はじめてのこよみ暮らし

七十二候をはじめて過ごす「家族」の記録

収穫体験

しほと太郎は浜松市北区細江町中川にある野沢園さんへお邪魔しました。あるものを収穫させていただくため……。

太郎 編集長。野沢園さんに着きましたよ。
しほ お、もう着いたんだ。
太郎 あそこに野沢さんの後ろ姿が見えます。行きましょう。

みかん箱を運んでいる優しそうなおじさんがいました。今日お世話になる、みかん農家の野沢さんです。

太郎 こんにちは。
しほ よろしくお願いします。しほと太郎です。
野沢 こんにちは。では、さっそく行きましょうか。
太郎 はい、お願いします。

野沢さんに案内されてしほと太郎はみかん畑へ向かいました。用水路を渡ったところに野沢園さんのみかん畑があります。ビニルハウスの入口から中へ。

野沢 ここにおもしろい枝があるんですよ。

そう言って野沢さんはたくさんみかんが実った枝を切ってくださいました。野沢さんは切ったみかんを手にとり、太郎にみかんの整え方を教えてくれます。

太郎 一回茎を切ってから、へたの近くを切るんですね。この切り口、スーパーとかでよく見ます!
野沢 みかんが傷つくとそこから腐っちゃうし、茎が残っていると他のみかんを傷つけちゃうのでこのように切ります。
太郎 みかん農家さんならではの技術ですね!

蜜柑農家さん

野沢さんに案内されてしほと太郎は、収穫していい木へみかんの葉枝をかきわけながら行きます。蜜柑の木から鳥が飛び立ちました。

太郎 なんの鳥ですか?
野沢 ヒヨドリがいますね。

カラスは柿を、ヒヨドリはみかんをおもに食べるそうです。そうこうしているうちにしほと太郎はお目当ての木へたどり着きました。

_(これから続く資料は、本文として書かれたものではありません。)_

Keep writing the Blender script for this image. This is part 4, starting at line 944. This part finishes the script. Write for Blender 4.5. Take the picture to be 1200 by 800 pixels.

野沢 この木なら好きなだけ採っていいですよ。この鋏を貸しますのでお使いください。私はむこうで作業をしています。
太郎 はい、がんばります。
しほ 太郎、がんば。

太郎 編集長。きれいに切れましたよ。
しほ 何できれいに切ちゃったの! 飾りにつかうのに葉枝を落としたらダメじゃん。
太郎 ああ、そうですね。

しほに怒られた太郎。しばらくすると太郎はみかんを葉枝つきで切ることに慣れてきました。そんなとき、太郎はふとつぶやきます。

太郎 みかんって、かわいいな。
しほ え、どうしたの?
太郎 私、みかんのかわいさに目覚めてしまったのです。
しほ そうなんだ。

みかんのかわいさに気づいてしまった太郎。二十個くらい葉枝つきのみかんを採って帰りました。